Tradução por João Medeiros.


[1] Thomas Babington Macaulay (1800-1859), 1º Barão de Macaulay, foi um poeta, historiador e político britânico. Lorde Macaulay serviu como Secretário para a Guerra e como Tesoureiro Geral do gabinete ministerial britânico.

[2] A Igreja de Jesus Cristo dos Santos dos Últimos Dias, cujos membros são conhecidos mais popularmente por mórmons, ensinava e permitia a prática do “casamento plural”, como chamavam a poligamia, desde seu fundador Joseph Smith (1805-1844), possuindo ele mesmo mais de quarenta esposas (com a matéria aberta entre os historiadores para maiores acréscimos à lista). Após mais de 60 anos em disputas, e até mesmo guerras, com o governo americano, a presidência da Igreja Mórmon proibiu formalmente a contração de novos casamentos polígamos em 1904; entretanto, aqueles que já tinham vínculo “plural” permaneceram vinculados. Na prática, o “casamento plural” e a poligamia mórmon informal (ou extraoficial) só vieram a findar de facto por volta de 1950.

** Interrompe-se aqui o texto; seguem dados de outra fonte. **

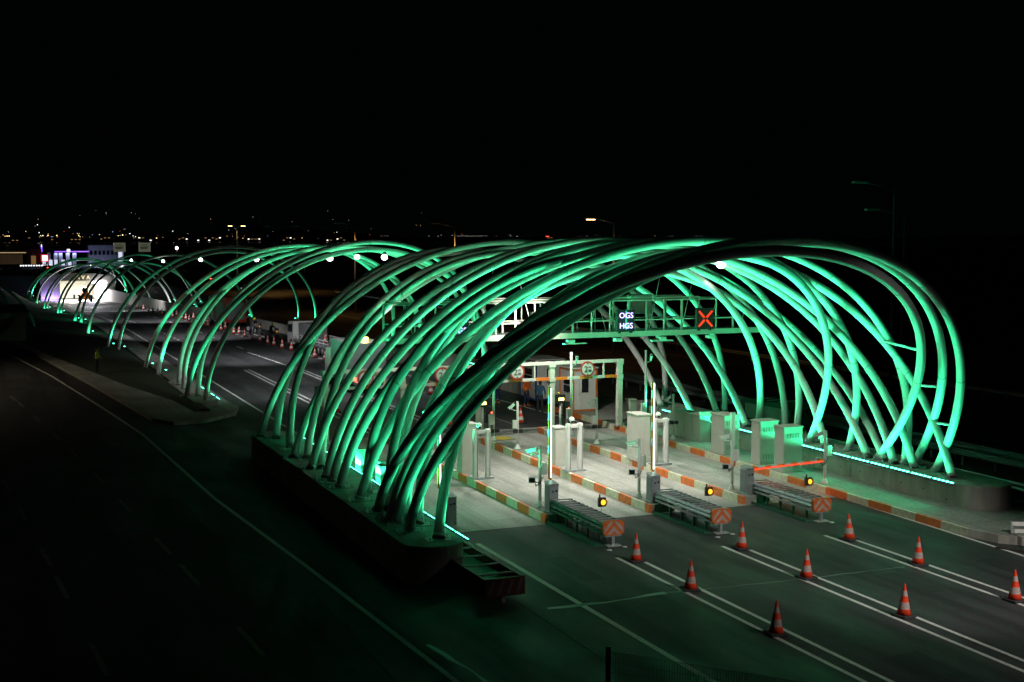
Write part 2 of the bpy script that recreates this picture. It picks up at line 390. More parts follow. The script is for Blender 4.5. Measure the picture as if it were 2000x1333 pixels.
for x0 in (8.4,13.4): b.box((x0,30,.0),(.02,40,.012),M['rubber'])
struct(b,'road_joint',recalc=False)
# drain grate
b=MB(); b.box((23.0,57.0,.312),(1.0,1.0,.02),M['yp']); b.box((23.0,57.0,.304),(1.25,1.25,.02),M['dgrey']); tag(b.build('inspection_cover'),'yellow inspection cover in a dark frame on the middle island','manhole cover')
# ------------------------------------------------------------------ toll islands with painted kerbs
def island(x0,x1,y0,y1,h,label,group='toll islands between the lanes',rightk=True):
    b=MB(); e=.002
    b.poly([(x0+.12,y0+.12),(x1-.12,y0+.12),(x1-.12,y1-.12),(x0+.12,y1-.12)],M['paving'],-.1,h)
    isl=b.build('traffic_island'); isl['kind']='structure'
    b=MB(); y=y0; k=0
    while y<y1-.05:
        L=min(1.06 if k else .38,y1-y); m=M['orange'] if k%2==0 else M['kcream']
        for xa,xb in ((x0,x0+.12),(x1-.12,x1)):
            b.box(((xa+xb)/2,y+L/2,(h-.1)/2+.0),(.12,L-.012,h+.1),m if rightk or xa<x0+.1 else M['conc'],bev=.012)
        y+=L;k+=1
    b.box(((x0+x1)/2,y0+.06,(h-.1)/2),(x1-x0-.24,.12,h+.1),M['kcream'] if False else M['conc'],bev=.012); b.box(((x0+x1)/2,y1-.06,(h-.1)/2),(x1-x0-.24,.12,h+.1),M['kcream'],bev=.012)
    kk=b.build('kerb',parent=isl)
    return isl
island(18.02,19.0,40.45,61.0,.31,'',rightk=False)
island(22.22,23.1,40.5,57.6,.31,'',rightk=False)
island(26.18,27.1,40.5,59.7,.31,'',rightk=False)
b=MB(); b.poly([(30.42,33.2),(30.7,32.2),(31.4,31.4),(33,31.0),(35.2,31.2),(35.2,110),(31,105),(32.0,75),(32.0,66),(30.42,64.5)],M['paving'],-.1,.28); pvR=struct(b,'pavement')
b=MB(); y=33.2;k=0
while y<66:
    L=1.3; m=M['orange'] if k%2 else M['kcream']; b.box((30.36,y+L/2,.09),(.12,L-.012,.38),m,bev=.012); y+=L;k+=1
for (xa,ya),(xb,yb) in zip([(30.36,33.2),(30.64,32.15),(31.37,31.32),(33,30.92),(35.2,31.1)],[(30.64,32.15),(31.37,31.32),(33,30.92),(35.2,31.1)]): b.bar((xa,ya,.09),(xb,yb,.09),.12,.38,M['conc'])
kk=b.build('kerb',parent=pvR)
# ------------------------------------------------------------------ plinth walls
def capsule(x0,x1,y0,y1,n=14):
    r=(x1-x0)/2;cx=(x0+x1)/2;P=[]
    for i in range(n+1): a=PI+PI*i/n; P.append((cx+r*math.cos(a),y0+r*math.sin(a)*.8))
    for i in range(n+1): a=PI*i/n; P.append((cx+r*math.cos(a),y1+r*math.sin(a)*.8))
    return P
def plinth(name,label,P,z0,z1,cat='wall'):
    b=MB(); b.poly(P,M['conc'],z0,z1)
    es=[e for e in b.bm.edges if all(abs(v.co.z-z1)<1e-4 for v in e.verts)]
    xs=[p[0] for p in P]; ysP=[p[1] for p in P]; R=Matrix.Rotation(PI/2,3,'Y')
    det=MB(); xf=min(xs)
    r=bmesh.ops.bevel(b.bm,geom=es,offset=.025,segments=2,affect='EDGES'); b.faces(r['faces'],M['conc'])
    o=tag(b.build(name),label,cat); y=min(ysP)+1.6; k=0
    while y<max(ysP)-1.5 and z1>.6:
        for side in (min(xs),max(xs)):
            sg=-1 if side==min(xs) else 1
            det.lathe([(.035,-.004),(.03,.004)],M['black'],(side+sg*.001,y,.62 if k%3 else .45),10,R)
            if k%2==0: det.box((side,y+.6,(z1-.2)/2),(.012,.02,z1+.1),M['dgrey'])
        y+=1.25;k+=1
    det.build('form_marks',parent=o) if k else det.bm.free()
    return o
plinth('plinth_wall','long concrete plinth with rounded end carrying the left feet of the near arches',capsule(11.1,12.95,35.1,57.5),-.1,1.12)
plinth('plinth_wall','long concrete plinth with rounded end on the right side of the toll lanes',capsule(32.45,34.5,35.9,61),-.1,1.12)
plinth('plinth_wall','short dark concrete block with rounded end carrying five arch feet in the grass',capsule(11.35,12.75,76.2,87.5),-.1,.40)
plinth('plinth_wall','concrete plinth behind the toll kiosks on the right',capsule(32.6,34.3,76,102),-.1,.9)
# ------------------------------------------------------------------ arches
ARCS=[
 ('n',(11.35,56.76,1.25),(34.15,60.74,1.25),(25.46,61.60,9.79)),('n',(11.83,55.76,1.25),(32.76,58.54,1.25),(25.64,69.91,9.35)),
 ('n',(11.87,53.02,1.25),(32.78,55.34,1.25),(24.19,64.97,9.21)),('n',(11.43,50.58,1.25),(33.01,40.85,1.25),(28.78,60.94,9.83)),
 ('n',(11.91,50.25,1.25),(34.10,55.20,1.25),(26.47,63.78,9.37)),('n',(11.93,47.97,1.25),(33.01,50.85,1.25),(24.82,58.91,9.29)),
 ('n',(11.54,48.01,1.25),(34.43,55.06,1.25),(26.09,55.46,9.68)),('n',(11.59,45.91,1.25),(34.58,50.02,1.25),(25.90,51.89,9.89)),
 ('n',(11.62,45.13,1.25),(34.22,48.61,1.25),(25.18,47.76,9.84)),('n',(11.62,44.07,1.25),(33.36,43.68,1.25),(23.97,41.91,9.88)),
 ('n',(11.68,41.68,1.25),(33.24,39.99,1.25),(24.95,41.53,9.90)),('n',(11.72,39.69,1.25),(33.20,41.55,1.25),(21.01,30.97,9.63)),
 ('n',(11.80,37.92,1.25),(33.77,40.03,1.25),(22.33,32.47,9.94)),('n',(11.80,36.68,1.25),(33.45,38.45,1.25),(22.60,32.15,9.88)),
 ('n',(11.69,38.28,1.25),(33.16,46.14,1.25),(22.45,36.89,9.54)),('n',(12.27,35.24,1.25),(33.01,37.03,1.25),(25.30,42.63,9.48)),
 ('n',(12.30,37.31,1.25),(33.02,40.34,1.25),(25.08,45.62,9.43)),('n',(12.27,42.79,1.25),(34.28,51.79,1.25),(21.72,43.04,9.38)),
 ('n',(12.10,39.62,1.25),(33.08,39.20,1.25),(23.64,44.48,9.78)),('n',(12.08,38.94,1.25),(32.99,41.90,1.25),(25.57,50.35,9.36)),
 ('n',(12.21,38.31,1.25),(32.97,44.71,1.25),(24.84,47.60,8.72)),
 ('m',(11.80,85.40,0.50),(33.24,81.08,1.00),(22.34,84.38,9.44)),('m',(11.82,83.50,0.50),(33.15,98.51,1.00),(22.41,90.85,9.16)),
 ('m',(11.44,79.55,0.50),(33.18,87.71,1.00),(22.60,77.93,9.75)),('m',(11.99,78.77,0.50),(33.13,84.23,1.00),(23.15,85.79,9.31)),
 ('m',(12.15,76.81,0.50),(33.18,85.44,1.00),(22.64,78.68,9.26)),
 ('f',(11.21,98.94,0.30),(32.57,106.06,1.00),(21.88,94.38,9.44)),('f',(11.49,93.72,0.30),(32.24,95.94,1.00),(22.61,95.57,9.21)),
 ('f',(10.25,118.95,0.30),(32.22,131.52,1.00),(21.65,121.14,9.15)),('f',(10.82,115.32,0.30),(32.08,138.52,1.00),(21.18,121.04,8.72)),
 ('f',(9.79,135.64,0.30),(28.75,147.22,0.96),(21.68,161.46,7.89)),('f',(10.68,157.73,0.16),(32.55,206.67,-0.31),(24.22,217.79,5.89)),
 ('f',(10.21,161.94,0.10),(28.61,187.23,0.24),(24.35,221.43,7.20)),('f',(10.25,191.67,-0.59),(29.57,215.00,-0.26),(23.38,246.49,5.97)),
 ('f',(9.69,188.06,-0.49),(27.47,205.51,-0.27),(19.82,217.91,6.07)),('f',(9.49,215.78,-1.26),(27.83,233.20,-1.05),(21.14,259.31,5.20)),
 ('f',(8.91,211.18,-1.13),(26.37,245.00,-0.70),(18.42,246.08,5.21)),('f',(8.97,240.00,-1.41),(26.61,262.00,-0.36),(18.61,277.62,4.47)),
 ('f',(8.72,262.00,-1.40),(27.52,272.56,-1.00),(18.62,266.40,5.70)),('f',(8.61,280.00,-1.23),(26.89,293.37,-1.00),(19.61,275.31,5.86)),
]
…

[3] Pequenas porções de terra em encostas que são separadas umas das outras, cortadas em formato similar ao de degraus.

[4] Sahib ou saheb é um título arábico que significa “companheiro”. Na Índia Britânica, era um título de honra conferido majoritariamente a muçulmanos, mas também a parses, iranianos e judeus súditos do Raj britânico, pelo Vice-rei e Governador Geral da Índia.